What really struck me about Smalls is how great a community it has. I hung out at open jams a couple times and everybody was really friendly. The house band does a good job of making sure everybody gets a chance to play, and they’re quite accomodating of musicians at every level. Musicians that show up run the gamut from students just discovering jazz to full-time jazz giggers. It’s a good crowd, and many come regularly. Even non-musicians come hang out regularly just to hear new talent. The community feeling isn’t limited to open jams either. Since there’s no raised stage and the venue is so small, the performers just mingle with everyone else, catching up with their friends and other musicians in the audience.

Besides the open jams, I saw two shows at Smalls. The first was the Taylor Eigsti Trio. I’d listened to Taylor Eigsti’s first two albums a bunch a couple years ago and really enjoyed his playing. He had a bit of a bombastic style, with a really big sound and a dramatically percussive touch. I hadn’t heard any of his recent recordings so I was surprised to hear that he has mellowed out a lot. Instead of the rambunctious playfulness I was expecting, he played delicate and mellow lines, bordering on brooding.

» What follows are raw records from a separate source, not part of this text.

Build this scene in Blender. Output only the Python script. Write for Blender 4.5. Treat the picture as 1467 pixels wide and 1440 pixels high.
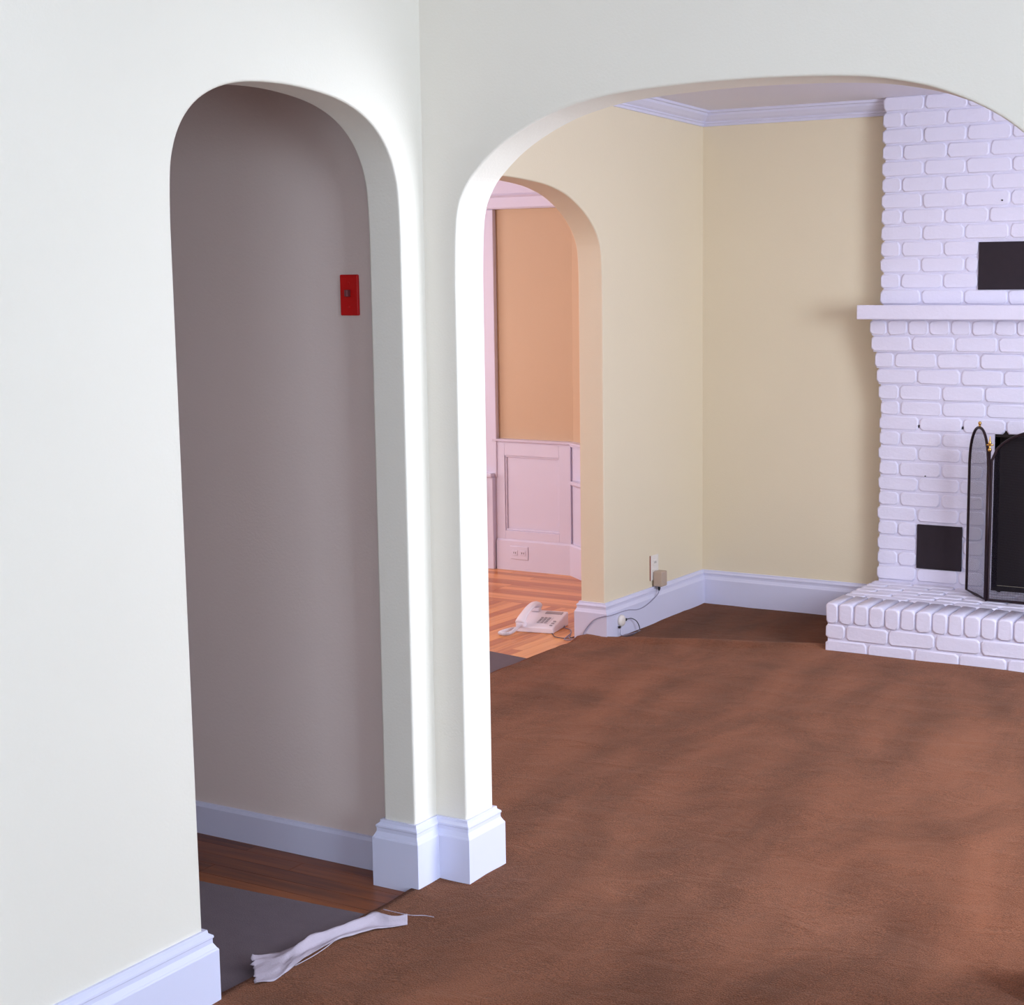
import bpy, bmesh, math, random
from mathutils import Vector, Matrix, noise
random.seed(7)
for o in list(bpy.data.objects):
    bpy.data.objects.remove(o)
scene = bpy.context.scene
COL = scene.collection

# ------------------------------------------------------------------ camera
CAM = Vector((2.24937, -2.99989, 1.44973))
YAW, PITCH, ROLL, FPX, PX0 = 0.480099, 0.131645, -0.000645, 2157.68, 968.156
_f = Vector((-math.sin(YAW), math.cos(YAW), 0)); _r = Vector((math.cos(YAW), math.sin(YAW), 0)); _u = Vector((0, 0, 1))
_f2 = _f*math.cos(PITCH) - _u*math.sin(PITCH); _u2 = _u*math.cos(PITCH) + _f*math.sin(PITCH)
_r3 = _r*math.cos(ROLL) + _u2*math.sin(ROLL); _u3 = _u2*math.cos(ROLL) - _r*math.sin(ROLL)
cd = bpy.data.cameras.new('camera'); cam = bpy.data.objects.new('camera', cd); COL.objects.link(cam)
cd.sensor_fit = 'HORIZONTAL'; cd.sensor_width = 36.0; cd.lens = FPX*36.0/1467.0
cd.shift_x = -(PX0 - 733.5)/1467.0; cd.clip_start = 0.05; cd.clip_end = 100
cam.matrix_world = Matrix(((_r3.x, _u3.x, -_f2.x, CAM.x), (_r3.y, _u3.y, -_f2.y, CAM.y), (_r3.z, _u3.z, -_f2.z, CAM.z), (0, 0, 0, 1)))
scene.camera = cam

# ------------------------------------------------------------------ world, exposure, window light
w = bpy.data.worlds.new('sky'); scene.world = w; w.use_nodes = True
w.node_tree.nodes['Background'].inputs[0].default_value = (0.70, 0.82, 1.0, 1)
w.node_tree.nodes['Background'].inputs[1].default_value = 1.0
vs = scene.view_settings
vs.view_transform = 'Standard'; vs.look = 'None'; vs.gamma = 1.0; vs.exposure = 0.0; vs.use_curve_mapping = False

def area(name, loc, direction, sx, sy, power, color):
    l = bpy.data.lights.new(name, 'AREA'); l.shape = 'RECTANGLE'; l.size = sx; l.size_y = sy; l.energy = power; l.color = color
    o = bpy.data.objects.new(name, l); COL.objects.link(o); o.location = loc
    o.rotation_euler = Vector(direction).to_track_quat('-Z', 'Z').to_euler()
    return o
COOL = (0.665, 0.84, 1.0)
area('daylight_window_front_room', (5.53, -2.3, 1.60), (-1, 0, 0), 2.5, 1.5, 232, COOL)
area('daylight_window_behind_camera', (1.9, -4.53, 1.5), (0, 1, 0), 1.6, 1.4, 38, COOL)
area('daylight_window_fireplace_room', (3.13, 0.95, 1.50), (-1, 0.12, 0), 1.15, 1.4, 112, (0.77, 0.865, 1.0))
area('daylight_window_dining_room', (-4.33, 2.4, 1.35), (1, 0, 0), 1.6, 1.4, 26, (1.0, 0.85, 0.86))

area('added_fill_dining_corner', (-3.72, 0.19, 1.40), (0, 1, 0), 0.95, 1.4, 50, (1.0, 0.85, 0.86))  # added unseen source, lights the far dining wall from the front

# ------------------------------------------------------------------ helpers
def lin(c):
    c /= 255.0
    return c/12.92 if c <= 0.04045 else ((c+0.055)/1.055)**2.4
def rgb(r, g, b): return (lin(r), lin(g), lin(b), 1)

def mat(name, c, rough=0.6, metal=0.0, var=0.0, vscale=4.0, bump=0.0, bscale=200.0, sheen=0.0, spec=0.5):
    m = bpy.data.materials.new(name); m.use_nodes = True
    nt = m.node_tree; b = nt.nodes['Principled BSDF']
    b.inputs['Base Color'].default_value = c; b.inputs['Roughness'].default_value = rough; b.inputs['Metallic'].default_value = metal
    b.inputs['Specular IOR Level'].default_value = spec
    if sheen: b.inputs['Sheen Weight'].default_value = sheen
    if var or bump: tc = nt.nodes.new('ShaderNodeTexCoord')
    if var:
        n = nt.nodes.new('ShaderNodeTexNoise'); n.inputs['Scale'].default_value = vscale; n.inputs['Detail'].default_value = 4
        nt.links.new(tc.outputs['Object'], n.inputs['Vector'])
        mx = nt.nodes.new('ShaderNodeMix'); mx.data_type = 'RGBA'
        mx.inputs['A'].default_value = tuple(v*(1-var) for v in c[:3])+(1,)
        mx.inputs['B'].default_value = tuple(min(1, v*(1+var)) for v in c[:3])+(1,)
        nt.links.new(n.outputs['Fac'], mx.inputs['Factor']); nt.links.new(mx.outputs['Result'], b.inputs['Base Color'])
    if bump:
        n2 = nt.nodes.new('ShaderNodeTexNoise'); n2.inputs['Scale'].default_value = bscale; n2.inputs['Detail'].default_value = 3
        nt.links.new(tc.outputs['Object'], n2.inputs['Vector'])
        bp = nt.nodes.new('ShaderNodeBump'); bp.inputs['Strength'].default_value = bump; bp.inputs['Distance'].default_value = 0.004
        nt.links.new(n2.outputs['Fac'], bp.inputs['Height']); nt.links.new(bp.outputs['Normal'], b.inputs['Normal'])
    return m

M = {}
M['wall'] = mat('cream_wall_paint', rgb(230, 222, 209), 0.55, var=0.02, vscale=2.5, bump=0.12, bscale=160)
M['wall_tan'] = mat('tan_wall_paint', rgb(204, 176, 144), 0.6, var=0.03, vscale=3, bump=0.12, bscale=160)
M['wall_warm'] = mat('warm_cream_wall_paint', rgb(232, 218, 190), 0.55, var=0.02, vscale=2.5, bump=0.12, bscale=160)
M['wall_hall'] = mat('mauve_grey_wall_paint', rgb(230, 210, 202), 0.6, var=0.03, vscale=3, bump=0.12, bscale=160)
M['trim'] = mat('white_gloss_trim', rgb(216, 214, 236), 0.35, var=0.015, vscale=5)
M['ceiling'] = mat('white_ceiling_paint', rgb(228, 224, 236), 0.8, bump=0.1, bscale=120)
M['brick'] = mat('white_painted_brick', rgb(226, 222, 240), 0.45, var=0.04, vscale=9, bump=0.35, bscale=70)
M['mortar'] = mat('white_painted_mortar', rgb(218, 214, 234), 0.6, var=0.05, vscale=20, bump=0.4, bscale=120)
M['dark_plate'] = mat('dark_vent_plate', rgb(46, 38, 44), 0.7, var=0.15, vscale=30, spec=0.2)
M['soot'] = mat('sooty_firebox', rgb(34, 26, 22), 0.9, var=0.3, vscale=9)
M['iron'] = mat('dark_iron_frame', rgb(48, 34, 40), 0.42, 0.6)
M['mesh_wire'] = mat('dark_mesh_wire', rgb(40, 34, 44), 0.5, 0.5)
M['brass'] = mat('polished_brass', rgb(214, 170, 96), 0.22, 1.0)
M['red'] = mat('red_plastic', rgb(208, 5, 8), 0.35)
M['grey_plastic'] = mat('grey_plastic', rgb(120, 62, 66), 0.4)
M['plastic'] = mat('white_plastic', rgb(236, 230, 240), 0.35)
M['ivory'] = mat('ivory_plastic', rgb(232, 224, 216), 0.4)
M['beige'] = mat('beige_plastic', rgb(186, 164, 146), 0.5)
M['key'] = mat('grey_keys', rgb(168, 160, 168), 0.5)
M['black'] = mat('black_rubber', rgb(30, 28, 32), 0.5)
M['cord_grey'] = mat('grey_cord', rgb(150, 146, 170), 0.5)
M['cord_dark'] = mat('dark_cord', rgb(70, 68, 84), 0.5)
M['mat_grey'] = mat('grey_mat', rgb(102, 88, 94), 0.9, var=0.12, vscale=30, bump=0.3, bscale=400)
M['cloth'] = mat('white_torn_paper', rgb(182, 168, 180), 0.85, var=0.06, vscale=40, bump=0.3, bscale=150)
M['brown_paint'] = mat('red_brown_edge', rgb(150, 90, 72), 0.6)
M['outdoor'] = mat('window_pane_backing', rgb(235, 240, 250), 0.2)

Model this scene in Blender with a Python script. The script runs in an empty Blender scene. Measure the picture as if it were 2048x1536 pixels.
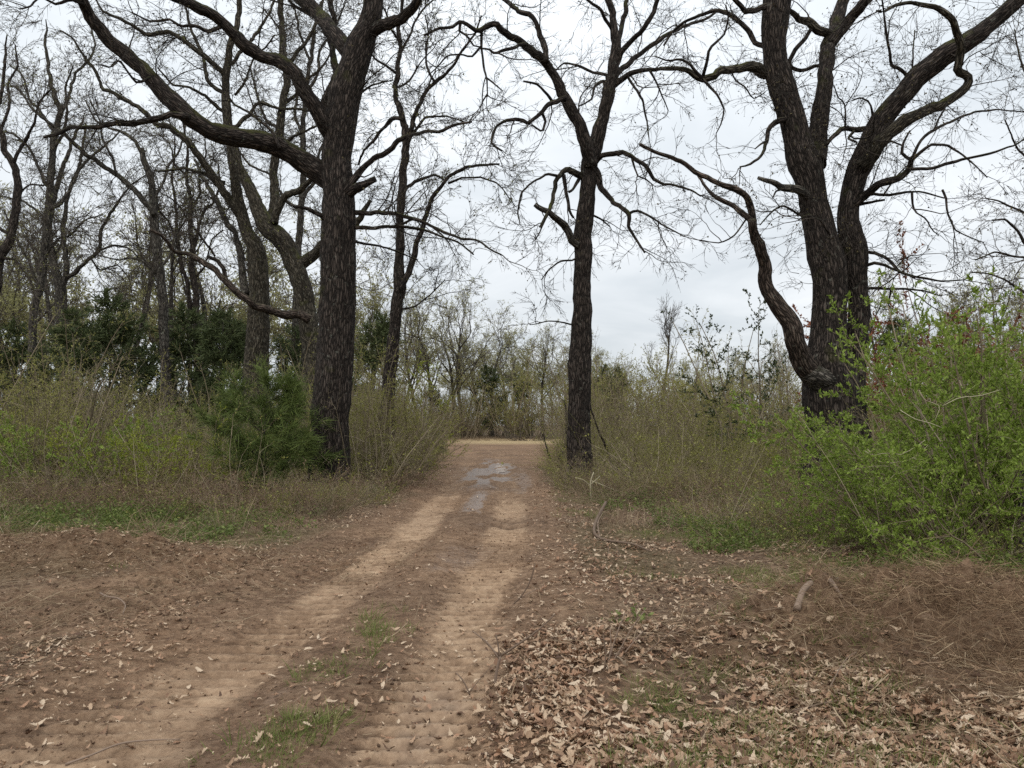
import bpy, math
import numpy as np

# ------------------------------------------------------------------ camera, sky, sun, exposure
S = bpy.context.scene
ROOT = S.collection
CAMH, FPX, PITCH = 1.55, 1550.0, math.radians(2.844)
cam = bpy.data.cameras.new('camera')
cam.sensor_width = 36.0
cam.lens = FPX / 2048 * 36.0
cam.clip_start, cam.clip_end = 0.05, 2000.0
cam_o = bpy.data.objects.new('camera', cam)
ROOT.objects.link(cam_o)
cam_o.location = (0, 0, CAMH)
cam_o.rotation_euler = (math.radians(90) + PITCH, 0, 0)
S.camera = cam_o

SUN_EL, SUN_AZ = math.radians(52), math.radians(200)      # azimuth measured from +Y, clockwise: behind the camera
w = bpy.data.worlds.new('World'); S.world = w; w.use_nodes = True
nt = w.node_tree; nt.nodes.clear()
def wn(t, **k):
    n = nt.nodes.new(t)
    for a, b in k.items(): setattr(n, a, b)
    return n
wl = nt.links.new
sky = wn('ShaderNodeTexSky', sky_type='NISHITA', sun_disc=False, sun_elevation=SUN_EL, sun_rotation=SUN_AZ)
bg1 = wn('ShaderNodeBackground'); bg1.inputs[1].default_value = 0.09
wl(sky.outputs[0], bg1.inputs[0])
tc = wn('ShaderNodeTexCoord'); sep = wn('ShaderNodeSeparateXYZ'); wl(tc.outputs['Generated'], sep.inputs[0])
# overcast deck: noise laid on a flat cloud layer (direction / height)
addz = wn('ShaderNodeMath', operation='MAXIMUM'); addz.inputs[1].default_value = 0.0; wl(sep.outputs[2], addz.inputs[0])
addz2 = wn('ShaderNodeMath', operation='ADD'); addz2.inputs[1].default_value = 0.16; wl(addz.outputs[0], addz2.inputs[0])
dx = wn('ShaderNodeMath', operation='DIVIDE'); wl(sep.outputs[0], dx.inputs[0]); wl(addz2.outputs[0], dx.inputs[1])
dy = wn('ShaderNodeMath', operation='DIVIDE'); wl(sep.outputs[1], dy.inputs[0]); wl(addz2.outputs[0], dy.inputs[1])
cmb = wn('ShaderNodeCombineXYZ'); wl(dx.outputs[0], cmb.inputs[0]); wl(dy.outputs[0], cmb.inputs[1])
n1 = wn('ShaderNodeTexNoise'); n1.inputs['Scale'].default_value = 1.1; n1.inputs['Detail'].default_value = 6; n1.inputs['Roughness'].default_value = 0.55; n1.inputs['Distortion'].default_value = 0.4
wl(cmb.outputs[0], n1.inputs['Vector'])
rp = wn('ShaderNodeValToRGB')
rp.color_ramp.elements[0].position = 0.34; rp.color_ramp.elements[0].color = (0.66, 0.71, 0.75, 1)
rp.color_ramp.elements[1].position = 0.68; rp.color_ramp.elements[1].color = (0.92, 0.95, 0.975, 1)
wl(n1.outputs[0], rp.inputs[0])
# an overcast sky is brighter overhead than at the horizon
zr = wn('ShaderNodeMapRange'); zr.inputs['From Min'].default_value = 0.0; zr.inputs['From Max'].default_value = 1.0
zr.inputs['To Min'].default_value = 0.78; zr.inputs['To Max'].default_value = 1.6
wl(addz.outputs[0], zr.inputs['Value'])
bg2 = wn('ShaderNodeBackground'); wl(rp.outputs[0], bg2.inputs[0]); wl(zr.outputs[0], bg2.inputs[1])
mx = wn('ShaderNodeMixShader'); mx.inputs[0].default_value = 0.93
wl(bg1.outputs[0], mx.inputs[1]); wl(bg2.outputs[0], mx.inputs[2])
wo = wn('ShaderNodeOutputWorld'); wl(mx.outputs[0], wo.inputs[0])

sun = bpy.data.lights.new('sun', 'SUN'); sun.energy = 1.5; sun.angle = math.radians(50); sun.color = (1, 0.95, 0.88)
so = bpy.data.objects.new('sun', sun); ROOT.objects.link(so)
so.rotation_euler = (math.radians(90) - SUN_EL, 0, math.radians(180) - SUN_AZ)
so.location = (0, -10, 30)

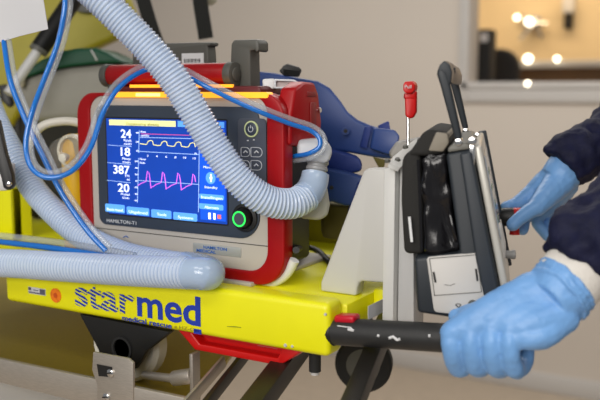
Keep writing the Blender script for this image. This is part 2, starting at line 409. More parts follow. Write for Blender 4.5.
bm = BM(); u = onY(193, 352, .82); w = onY(195, 389, .82); box(bm, u.x, u.x+.005, .812, .828, 1.013, u.z); mk('end_plate', bm, M_steel, lk, .001)

# ================================================================== YELLOW EQUIPMENT PLATFORM
PT = 1.168; PB = 1.107
pf = thing('equipment_platform', (-.75, .95, PB), 'yellow equipment platform with blue lettering carrying the monitors', 'platform')
bm = BM(); box(bm, -.9375, -.4165, .80, .858, PB, PT); box(bm, -1.4, -.938, .80, .858, PB, PT)
bm.free(); bm = BM(); box(bm, -.938, -.4255, .80, .834, PB, PT); mk('side_board', bm, M_yellow, pf, .007, 4)
bm = BM(); prism(bm, [V(q) for q in ((-1.25, .834, 1.13), (-.42, .834, 1.13), (-.42, 1.17, 1.13), (-.84, 1.17, 1.13), (-.84, 1.40, 1.13), (-1.25, 1.40, 1.13))], (0, 0, .031)); mk('deck', bm, M_yellow, pf, .003)
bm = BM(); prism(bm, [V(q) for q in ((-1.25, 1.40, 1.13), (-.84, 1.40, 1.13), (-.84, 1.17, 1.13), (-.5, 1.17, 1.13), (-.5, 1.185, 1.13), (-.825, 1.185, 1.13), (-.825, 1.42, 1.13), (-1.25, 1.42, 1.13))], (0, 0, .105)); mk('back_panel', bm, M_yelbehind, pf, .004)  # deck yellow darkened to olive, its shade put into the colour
bm = BM(); a = onY(0, 240, .93)
box(bm, -1.20, onY(12, 200, .93).x, .93, .95, 1.161, onY(8, 187, .93).z); box(bm, onY(12, 200, .93).x-.006, onY(12, 200, .93).x, .93, .97, 1.161, onY(8, 187, .93).z)
mk('post', bm, M_yellow, pf, .003)
bm = BM(); box(bm, -.42, -.40, .90, 1.17, 1.135, 1.166); mk('end_member', bm, M_yellow, pf, .004)
bm = BM(); g0 = onY(362, 300, .82)
obox(bm, (-.3998, .845, 1.143), (0, .06, 0), (.0006, 0, 0), (0, 0, .016)); mk('type_label', bm, M_label, pf)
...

The second show I saw at Smalls was the Jean-Michel Pilc trio, with Richard Bona on bass and Obed Calvaire on drums. Jean-Michel whistled a couple solos too, I was pretty impressed with the full on 16-th note bop lines he was able to whistle. Out of all the live jazz I’ve ever seen, nothing matched how fluidly this trio reacted to each other. They played nothing but standards the whole night, but only barely hinted at traces of the melody. Everything gelled flawlessly, yet all three of them pulled the trio in different directions, with everyone reacting organically and following along. They were loose in following the form, yet were so tight-knit. Not a single note was out of place.

Josh Fest was a whirlwind tour of non-stop jazz. New York has such a high density of good jazz players that it’s easy to find a good show any night of the week, and into the wee hours of the morning. I’ll definitely be coming back for an encore.